Harmoniser la formation et l’emploi
En janvier 2018, le HCP publiait une étude sur l’adéquation formation-emploi, sur la base d’un croisement des nomenclatures des diplômes et des professions. Selon cette dernière, les lauréats de l’OFPPT enregistrent un taux de chômage de 24,5% tandis que celui des diplômés de l’enseignement général est de 16%. Ils sont aussi trois fois plus nombreux à être atteints par le déclassement que les diplômés de l’enseignement général. « La problématique du chômage est globale et n’est pas spécifique à la formation professionnelle. Si on tient compte d’une équation qui veut que nous mettions chaque année sur le marché 120 000 lauréats issus de la formation professionnelle et que les universités en mettent dans les 180 000 avec, en face, un marché de l’emploi qui ne crée pas plus de 100 000 opportunités, avec un taux d’insertion de 70%, je m’estime performante », souligne Loubna Tricha. Pour l’économiste Nezha Lahrichi, également présente au forum, cette situation est « due aussi à la nature des structures productives du pays ». « En face de ce que vous formez, il y a une offre pas du tout qualifiée et peu rémunérée. L’essoufflement de la croissance n’arrange pas les choses. Nous sommes passés d’une moyenne de croissance de 5% de 2000 à 2008 à une moyenne de 3% de 2009 à 2017 et les prévisions pour 2018-2019 ne sont pas meilleures », relève celle qui a aussi été conseillère de Abderrahmane Youssoufi et Driss Jettou et présidente de la Société marocaine d’assurances à l’exportation (SMAEX). La diversification du tissu productif peut résoudre le problème. Mais comment anticiper les besoins de l’économie nationale et de l’entreprise ? Une « difficulté » dont Loubna Tricha est consciente. « La définition des besoins en compétences n’est pas du ressort de l’opérateur de formation. Pour ça, nous avons les professionnels, la CGEM et surtout l’Observatoire national de l’emploi qui existe au niveau du ministère et qui doit être activé », recommande la DG.
Exception faite des grands groupes et multinationales, la majorité des entreprises ne sont, en effet, pas en mesure aujourd’hui de faire la projection de leurs besoins en compétences, « même pas sur les cinq prochaines années ». « Nous n’avons pas fait grand-chose en matière de formation continue, et la problématique des contrats spéciaux de formation (CSF) et leur remboursement n’a jamais été réglée », s’étonne pour sa part Abdelouahed Souheil, l’ancien ministre PPS de l’Emploi et de la formation professionnelle, également présent au forum.
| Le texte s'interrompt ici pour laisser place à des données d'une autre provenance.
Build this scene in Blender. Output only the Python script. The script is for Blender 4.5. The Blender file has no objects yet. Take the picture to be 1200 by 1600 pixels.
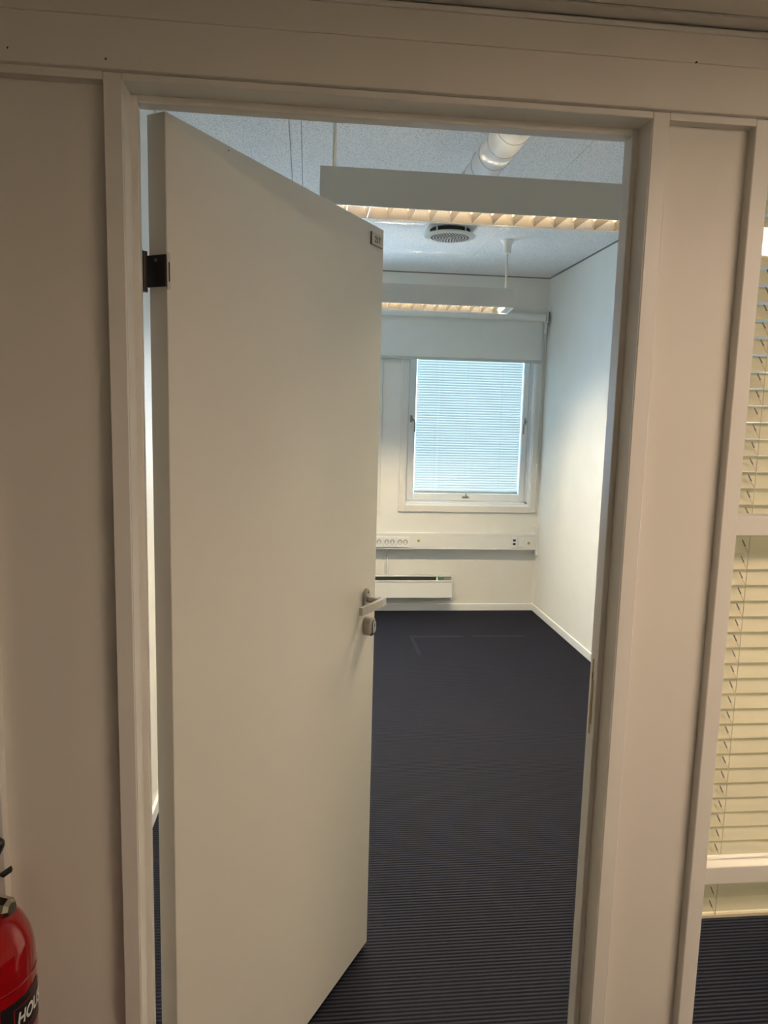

De fait, si les entreprises sont soumises à la taxe de formation, soit 1,6% de leur masse salariale, seulement 1,2% d’entre elles profitent des CSF. En cause, une trop grande complexité procédurale. « Le problème des CSF ne relève pas des prérogatives de l’OFPPT, cela se décide au niveau d’un comité central composé de l’Etat, de la CGEM et des syndicats », fait remarquer Loubna Tricha. Elle rassure tout de même : « Le problème est posé et nous travaillons à une solution ».